Improving merging conditions for recomposing conformance checking

Lee, W. L. J., Munoz-Gama, J., Verbeek, H. M. W., van der Aalst, W. M. P., & Sepúlveda, M. (2019). Improving merging conditions for recomposing conformance checking. In F. Daniel, Q. Z. Sheng, & H. Motahari (Eds.), Business Process Management Workshops – BPM 2018 International Workshops, Revised Papers (pp. 31-43). (Lecture Notes in Business Information Processing; Vol. 342). Cham: Springer. DOI: 10.1007/978-3-030-11641-5_3

Abstract

Efficient conformance checking is a hot topic in the field of process mining. Much of the recent work focused on improving the scalability of alignment-based approaches to support the larger and more complex processes. This is needed because process mining is increasingly applied in areas where models and logs are “big”. Decomposition techniques are able to achieve significant performance gains by breaking down a conformance problem into smaller ones. Moreover, recent work showed that the alignment problem can be resolved in an iterative manner by alternating between aligning a set of decomposed sub-components before merging the computed sub-alignments and recomposing sub-components to fix merging issues.

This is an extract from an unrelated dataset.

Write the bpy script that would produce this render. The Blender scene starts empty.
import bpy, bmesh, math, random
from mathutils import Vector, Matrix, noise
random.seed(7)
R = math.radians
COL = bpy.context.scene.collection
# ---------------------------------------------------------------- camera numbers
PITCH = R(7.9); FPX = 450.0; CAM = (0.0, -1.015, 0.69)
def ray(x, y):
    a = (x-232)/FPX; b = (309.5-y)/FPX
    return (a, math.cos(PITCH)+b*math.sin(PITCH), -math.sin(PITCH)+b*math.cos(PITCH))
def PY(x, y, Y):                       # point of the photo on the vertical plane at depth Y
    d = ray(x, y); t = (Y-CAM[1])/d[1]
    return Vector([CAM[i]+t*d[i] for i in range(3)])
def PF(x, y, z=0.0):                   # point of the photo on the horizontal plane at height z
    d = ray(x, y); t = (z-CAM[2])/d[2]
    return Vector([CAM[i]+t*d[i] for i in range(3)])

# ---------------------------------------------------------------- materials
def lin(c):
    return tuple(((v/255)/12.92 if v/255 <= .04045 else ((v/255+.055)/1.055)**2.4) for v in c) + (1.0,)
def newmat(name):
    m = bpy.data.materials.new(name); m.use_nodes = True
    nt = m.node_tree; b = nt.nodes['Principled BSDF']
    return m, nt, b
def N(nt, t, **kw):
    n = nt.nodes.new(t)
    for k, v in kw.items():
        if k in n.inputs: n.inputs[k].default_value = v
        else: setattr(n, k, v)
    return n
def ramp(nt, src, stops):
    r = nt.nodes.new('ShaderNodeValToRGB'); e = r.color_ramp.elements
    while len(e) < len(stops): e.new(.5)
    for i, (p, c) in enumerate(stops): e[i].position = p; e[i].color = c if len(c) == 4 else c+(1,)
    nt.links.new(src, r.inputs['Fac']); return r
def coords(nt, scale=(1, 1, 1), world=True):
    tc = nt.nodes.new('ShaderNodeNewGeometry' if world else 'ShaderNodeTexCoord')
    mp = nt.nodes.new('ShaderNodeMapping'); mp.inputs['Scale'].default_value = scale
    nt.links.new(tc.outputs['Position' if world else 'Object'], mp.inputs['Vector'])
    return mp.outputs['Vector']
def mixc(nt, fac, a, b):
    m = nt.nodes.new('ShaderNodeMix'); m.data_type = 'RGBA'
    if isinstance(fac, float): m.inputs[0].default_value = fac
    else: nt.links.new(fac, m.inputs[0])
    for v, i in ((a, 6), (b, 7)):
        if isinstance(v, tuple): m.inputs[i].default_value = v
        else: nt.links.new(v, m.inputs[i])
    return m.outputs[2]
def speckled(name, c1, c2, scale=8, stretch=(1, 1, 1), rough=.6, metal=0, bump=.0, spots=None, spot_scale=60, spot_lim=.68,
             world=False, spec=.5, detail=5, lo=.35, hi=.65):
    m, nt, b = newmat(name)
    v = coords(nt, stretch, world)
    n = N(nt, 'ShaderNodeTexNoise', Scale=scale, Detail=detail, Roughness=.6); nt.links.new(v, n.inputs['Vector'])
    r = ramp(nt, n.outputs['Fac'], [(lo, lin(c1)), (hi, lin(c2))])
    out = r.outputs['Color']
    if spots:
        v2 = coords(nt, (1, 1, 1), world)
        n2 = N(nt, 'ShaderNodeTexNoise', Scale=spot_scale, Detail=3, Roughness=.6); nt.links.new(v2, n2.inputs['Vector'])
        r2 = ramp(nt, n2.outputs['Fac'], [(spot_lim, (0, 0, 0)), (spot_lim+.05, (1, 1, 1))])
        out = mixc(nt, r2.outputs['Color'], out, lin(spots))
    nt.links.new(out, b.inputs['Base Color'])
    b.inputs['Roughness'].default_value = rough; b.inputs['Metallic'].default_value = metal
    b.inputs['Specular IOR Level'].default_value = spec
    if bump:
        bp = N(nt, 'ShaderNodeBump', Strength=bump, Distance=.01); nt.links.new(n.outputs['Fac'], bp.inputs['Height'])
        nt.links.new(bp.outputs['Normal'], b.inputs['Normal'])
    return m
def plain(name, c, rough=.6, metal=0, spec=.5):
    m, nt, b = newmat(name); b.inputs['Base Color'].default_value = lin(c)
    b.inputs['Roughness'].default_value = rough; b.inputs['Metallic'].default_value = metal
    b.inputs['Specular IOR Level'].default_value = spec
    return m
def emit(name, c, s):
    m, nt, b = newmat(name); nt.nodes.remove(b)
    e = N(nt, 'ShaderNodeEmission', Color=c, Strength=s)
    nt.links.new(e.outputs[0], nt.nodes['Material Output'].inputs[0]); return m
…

Despite experimental results showing the gain of applying recomposition in large scenarios, there is still a need for improving the merging step, where log traces can take numerous recomposition steps before reaching the required merging condition. This paper contributes by defining and structuring the recomposition step, and proposes strategies with significant performance improvement on synthetic and real-life datasets over both the state-of-the-art decomposed and monolithic approaches.